Wireless networking technology has evolved in the last 15-20 years. The physical layer has become a marvel of its own. Encoding is not trivial, and a lot of what an 802.11n driver does is starting to look a lot more like SDR*. You don't want to build that from scratch. It's expensive, involved, and you need domain-specific expertise to get it right.

Back to the Plug

What I found staggering about all this is that the plug has 3 functions:

  • Turn the device on.
  • Turn the device off.
  • Measuring power consumption at the plug.

The vendor also has baked in a bunch of time-based device control functions, too. A sort of cron for your power outlet, I guess, to convince people you're home when you're not. But still, with all this, there's a full Linux 2.6.31 kernel running in there. There's a 6.1MB SquashFS filesystem, too.

I was wondering where the intersection between simplicity, pragmatism and overkill lies. I think they picked the wrong part: this is a wireless SoC made for access points. Maybe they picked the part before other wireless MCUs existed. If I was to make something like this today, I'd pick the venerable Espressif ESP8266. It's simple, has all the I/O features you need and, oh yeah, comes with an easy to use SDK. Plus it's dirt cheap. With careful engineering, you can attempt to limit your attack surface.

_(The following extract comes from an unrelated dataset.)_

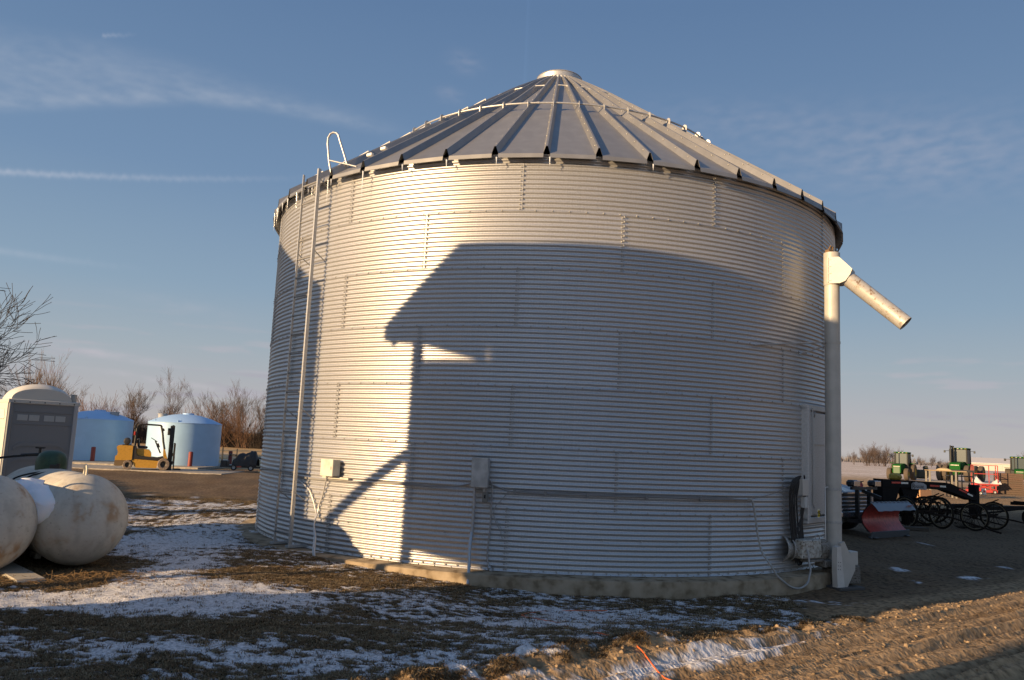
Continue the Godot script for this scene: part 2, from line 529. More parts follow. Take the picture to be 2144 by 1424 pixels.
func make_ground() -> void:
	var xs := grid_lines(-6.6, 8.6, 0.032, 1.075, 3600.0, 3600.0, 1.075)
	var zs := grid_lines(-13.0, -5.3, 0.026, 1.055, 4200.0, 120.0, 1.3)
	var w := xs.size()
	var h := zs.size()
	var pos := PackedVector3Array()
	var cols := PackedColorArray()
	var kind := PackedByteArray()      # 0 ground, 1 dirt, 2 and 3 fields
	pos.resize(w * h)
	cols.resize(w * h)
	kind.resize(w * h)
	var dry := Color(0.165, 0.120, 0.068)
	var pale := Color(0.235, 0.178, 0.095)
	var moss := Color(0.092, 0.076, 0.046)
	var soil := Color(0.50, 0.345, 0.195)
	var clay := Color(0.29, 0.188, 0.10)
	var dark_soil := Color(0.150, 0.100, 0.060)
	var white := Color(0.87, 0.87, 0.885)
	for j in h:
		var z := zs[j]
		for i in w:
			var x := xs[i]
			var id := j * w + i
			var y := ground_height(x, z)
			var c: Color
			if z < -43.0 and x < 4.0 or z < -66.0:
				var nn := n_big.get_noise_2d(x * 0.16, z * 0.5)
				var fl := 0.5 + 0.5 * n_big.get_noise_2d(x * 0.5 + 30.0, z * 1.2)
				if x < 4.0:
					kind[id] = 2
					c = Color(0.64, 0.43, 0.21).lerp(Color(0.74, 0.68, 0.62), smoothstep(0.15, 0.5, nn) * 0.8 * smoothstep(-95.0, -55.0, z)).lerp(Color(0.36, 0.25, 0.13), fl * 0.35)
				else:
					kind[id] = 3
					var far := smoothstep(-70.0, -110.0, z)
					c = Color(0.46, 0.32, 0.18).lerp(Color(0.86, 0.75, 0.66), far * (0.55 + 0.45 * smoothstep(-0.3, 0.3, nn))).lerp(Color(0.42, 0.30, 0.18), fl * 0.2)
			else:
				var d := dirtness(x, z)
				var sn := snow_at(x, z, d)
				var m1 := 0.5 + 0.5 * n_mid.get_noise_2d(x * 1.4 + 9.0, z * 1.4)
				var m2 := 0.5 + 0.5 * n_fine.get_noise_2d(x + 5.0, z)
				var b1 := 0.5 + 0.5 * n_big.get_noise_2d(x - 20.0, z)
				var g := moss.lerp(dry, smoothstep(0.2, 0.7, m1)).lerp(pale, smoothstep(0.55, 0.95, m2) * 0.7)
				var s := x * ACROSS.x + z * ACROSS.z
				var e := clay.lerp(soil, smoothstep(0.25, 0.75, m1 * 0.45 + m2 * 0.25 + 0.3 + 0.55 * n_rut.get_noise_2d(s * 3.2, (x * ALONG.x + z * ALONG.z) * 0.12)))  # rut troughs darker: damp earth plus rut shading painted into the colour
				var dark_mix := smoothstep(-5.2, -6.4, s) * smoothstep(-60.0, -34.0, z)  # darker soil over the near yard, fading out with distance
				if z < -20.0 and x < 4.0: dark_mix = 0.55 + 0.45 * smoothstep(0.2, 0.8, b1)
				if x > 4.0 and z < -26.0:
					dark_mix *= smoothstep(-37.0, -30.0, z)
				if x > 4.0 and z < -34.0: e = e.lerp(Color(0.47, 0.31, 0.165), 0.7)
				e = e.lerp((dark_soil * (0.55 + 0.75 * smoothstep(0.2, 0.8, 0.5 * b1 + 0.5 * m1))).lerp(clay, 0.25 * m2), dark_mix * (0.8 + 0.2 * m1))
				c = g.lerp(e, d).lerp(white, sn * (0.86 + 0.14 * m2))
				y += sn * 0.014 * (0.4 + 0.6 * m1)
				kind[id] = 1 if d > 0.5 else 0
			pos[id] = Vector3(x, y, z)
			cols[id] = c
	var nor := PackedVector3Array()
	nor.resize(w * h)
	for j in h:
		for i in w:
			var dx := pos[j * w + mini(i + 1, w - 1)] - pos[j * w + maxi(i - 1, 0)]
			var dz := pos[mini(j + 1, h - 1) * w + i] - pos[maxi(j - 1, 0) * w + i]
			nor[j * w + i] = dz.cross(dx).normalized() if zs[1] > zs[0] else dx.cross(dz).normalized()
	var grit := ntex(0.02, 31, [[0.15, grey(0.72)], [0.5, grey(0.93)], [0.85, grey(1.0)]], 1024, 7)
	var lumps := ntex(0.03, 32, [[0.1, grey(0.0)], [0.9, grey(1.0)]], 1024, 6)
	var blades := ntex(0.045, 33, [[0.1, grey(0.0)], [0.9, grey(1.0)]], 1024, 5)
	var gm := relief(textured(M(1, 1, 1, 0.95, 0, 0.25), grit, 0.9, true), blades, 1.2)
	var crumb := ntex(0.016, 36, [[0.12, grey(0.50)], [0.4, grey(0.80)], [0.6, grey(0.92)], [0.88, grey(1.0)]], 1024, 8)
	var dm := relief(textured(M(1, 1, 1, 0.95, 0, 0.25), crumb, 0.55, true), lumps, 1.0)
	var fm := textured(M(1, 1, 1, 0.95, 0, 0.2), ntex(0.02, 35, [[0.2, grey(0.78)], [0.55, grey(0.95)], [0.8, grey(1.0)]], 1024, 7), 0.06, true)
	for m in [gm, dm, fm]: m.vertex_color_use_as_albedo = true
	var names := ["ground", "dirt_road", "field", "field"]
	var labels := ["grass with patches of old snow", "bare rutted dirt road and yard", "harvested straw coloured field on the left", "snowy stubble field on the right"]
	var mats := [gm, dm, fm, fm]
	for k in 4:
		var at := PackedInt32Array()
		at.resize(w * h)
		at.fill(-1)
		var pv := PackedVector3Array()
		var nv := PackedVector3Array()
		var cv := PackedColorArray()
		var ix := PackedInt32Array()
		for j in h - 1:
			for i in w - 1:
				var a := j * w + i
				if kind[a] != k: continue
				for id: int in [a, a + 1, a + w + 1, a, a + w + 1, a + w]:
					if at[id] < 0:
						at[id] = pv.size()
						pv.append(pos[id])
						nv.append(nor[id])
						cv.append(cols[id])
					ix.append(at[id])
		var arr := []
		arr.resize(Mesh.ARRAY_MAX)
		arr[Mesh.ARRAY_VERTEX] = pv
		arr[Mesh.ARRAY_NORMAL] = nv
		arr[Mesh.ARRAY_COLOR] = cv
		arr[Mesh.ARRAY_INDEX] = ix
		var m := ArrayMesh.new()
		m.add_surface_from_arrays(Mesh.PRIMITIVE_TRIANGLES, arr)
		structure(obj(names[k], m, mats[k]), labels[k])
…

A while ago we discussed how everyone in the product engineering lifecycle is liable for device security. This is an example of the product owner, or maybe a hardware engineer, failed the team. They picked a a part that is complete overkill. When I see this, it's usually due to underspecification of the product. By underspecifying (or 'leaving open product opportunities'), you create risk. You don't want to limit the potential of your device. But you should defining some scope, if only for business reasons. If your engineers are so unsure about the scope that they pick a powerful SoC and a full-fledged OS, you have problems.

Running Linux is always a risk factor for a device like this. The attack surface for the kernel is enormous. All the logic for this device lives in one large static binary. Sounds somewhat like an MCU RTOS image. I'm sure there are gems lurking in that binary, but another day, another AES key...

Coda

The only interesting remote access feature for this device: a telnetd. But getting it running is a subject for another blog post. And oh yeah, the root password is `media`. Took about 15 seconds with JTR to figure that one out...

* OK, it's not quite 100% SDR, but seeing things like spectrum analyzers people build out of Atheros radios is pretty cool.